## Source data
════════════════
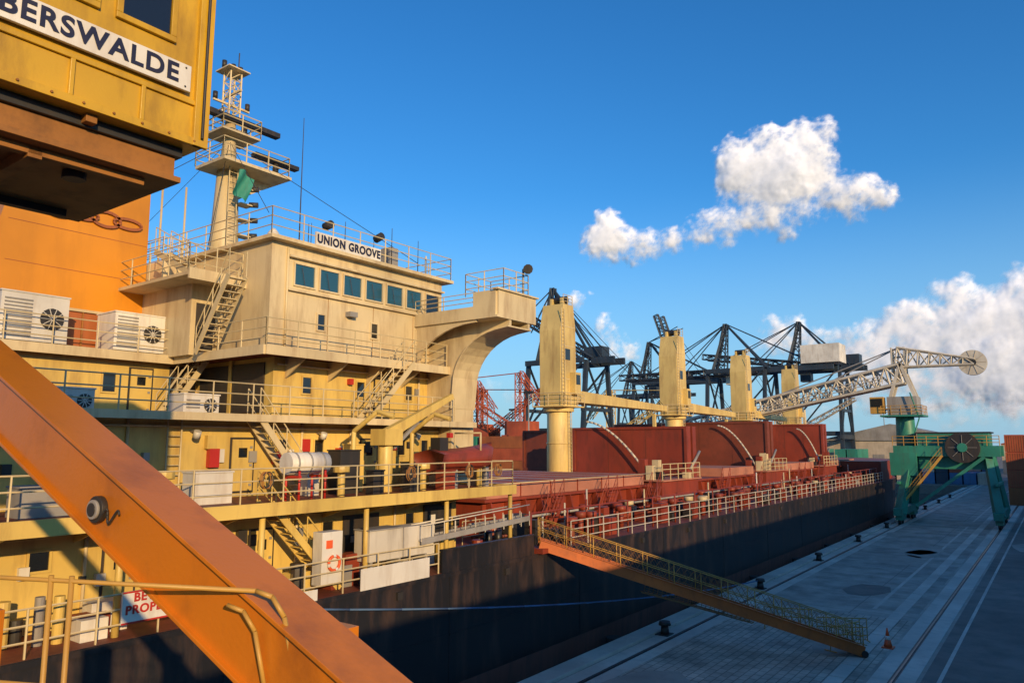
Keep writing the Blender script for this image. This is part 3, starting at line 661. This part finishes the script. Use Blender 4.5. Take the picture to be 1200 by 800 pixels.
# ------------------------------------------------ distant things
def sts(x,y,hb,ha,x0,x1,mat,hou=farcream,tilt=0,hx=14,hs=1):
    b=B('container_gantry_crane')
    for lx in(x-8,x+8):
        for ly in(y-8,y+8): b.beam((lx,ly,0),(lx,ly*.6+y*.4,hb),.9,.9,mat)
        b.beam((lx,y-8,11),(lx,y+8,11),.8,1.2,mat); b.beam((lx,y-7,hb*.6),(lx,y+7,hb*.6),.6,.8,mat)
        b.beam((lx,y-7,11),(lx,y+5,hb),.4,.4,mat); b.beam((lx,y+7,11),(lx,y-5,hb),.4,.4,mat)
    for ly in(y-6,y+6): b.beam((x-8,ly,12),(x+8,ly,12),.8,1.2,mat); b.beam((x-8,ly,hb),(x+8,ly,hb),.8,1.2,mat); b.beam((x-8,ly,12),(x+8,ly,hb),.4,.4,mat)
    for ly in(y-2.4,y+2.4):
        b.truss((x0,ly,hb+tilt),(x+8,ly,hb),1.0,1.6,10,mat,.22); b.beam((x+8,ly,hb),(x1,ly,hb),.8,1.5,mat)
        b.beam((x-8,ly*.7+y*.3,hb),(x-4,y,ha),.7,.7,mat); b.beam((x+8,ly*.7+y*.3,hb),(x-4,y,ha),.5,.5,mat)
        b.cyl((x-4,y,ha),(x0+8,ly,hb+tilt*.8),.16,mat,5); b.cyl((x-4,y,ha),((x0+x)/2,ly,hb+tilt*.5),.16,mat,5); b.cyl((x-4,y,ha),(x1-3,ly,hb),.16,mat,5)
    b.truss((x-6,y,hb),(x-4,y,ha),3,3,6,mat,.2,1,1)
    b.box(x+hx-4*hs,x+hx+4*hs,y-3*hs,y+3*hs,hb+1.,hb+1+4*hs,hou); b.box(x-4,x-1,y-1.5,y+1.5,hb-3.5,hb-1,hou)
    b.ladder(x+8.6,y-7,0,hb,mat,1.)
    b.done()
sts(-71,205,29,43,-108,-46,teal,white,0,22,1.2); sts(-58,232,31,46,-92,-44,teal,teal,6,10,.7)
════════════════
## What you will do
Omit every picture while copying the listing above exactly.

## Problem solution
Keep writing the Blender script for this image. This is part 3, starting at line 661. This part finishes the script. Use Blender 4.5. Take the picture to be 1200 by 800 pixels.
# ------------------------------------------------ distant things
def sts(x,y,hb,ha,x0,x1,mat,hou=farcream,tilt=0,hx=14,hs=1):
    b=B('container_gantry_crane')
    for lx in(x-8,x+8):
        for ly in(y-8,y+8): b.beam((lx,ly,0),(lx,ly*.6+y*.4,hb),.9,.9,mat)
        b.beam((lx,y-8,11),(lx,y+8,11),.8,1.2,mat); b.beam((lx,y-7,hb*.6),(lx,y+7,hb*.6),.6,.8,mat)
        b.beam((lx,y-7,11),(lx,y+5,hb),.4,.4,mat); b.beam((lx,y+7,11),(lx,y-5,hb),.4,.4,mat)
    for ly in(y-6,y+6): b.beam((x-8,ly,12),(x+8,ly,12),.8,1.2,mat); b.beam((x-8,ly,hb),(x+8,ly,hb),.8,1.2,mat); b.beam((x-8,ly,12),(x+8,ly,hb),.4,.4,mat)
    for ly in(y-2.4,y+2.4):
        b.truss((x0,ly,hb+tilt),(x+8,ly,hb),1.0,1.6,10,mat,.22); b.beam((x+8,ly,hb),(x1,ly,hb),.8,1.5,mat)
        b.beam((x-8,ly*.7+y*.3,hb),(x-4,y,ha),.7,.7,mat); b.beam((x+8,ly*.7+y*.3,hb),(x-4,y,ha),.5,.5,mat)
        b.cyl((x-4,y,ha),(x0+8,ly,hb+tilt*.8),.16,mat,5); b.cyl((x-4,y,ha),((x0+x)/2,ly,hb+tilt*.5),.16,mat,5); b.cyl((x-4,y,ha),(x1-3,ly,hb),.16,mat,5)
    b.truss((x-6,y,hb),(x-4,y,ha),3,3,6,mat,.2,1,1)
    b.box(x+hx-4*hs,x+hx+4*hs,y-3*hs,y+3*hs,hb+1.,hb+1+4*hs,hou); b.box(x-4,x-1,y-1.5,y+1.5,hb-3.5,hb-1,hou)
    b.ladder(x+8.6,y-7,0,hb,mat,1.)
    b.done()
sts(-71,205,29,43,-108,-46,teal,white,0,22,1.2); sts(-58,232,31,46,-92,-44,teal,teal,6,10,.7)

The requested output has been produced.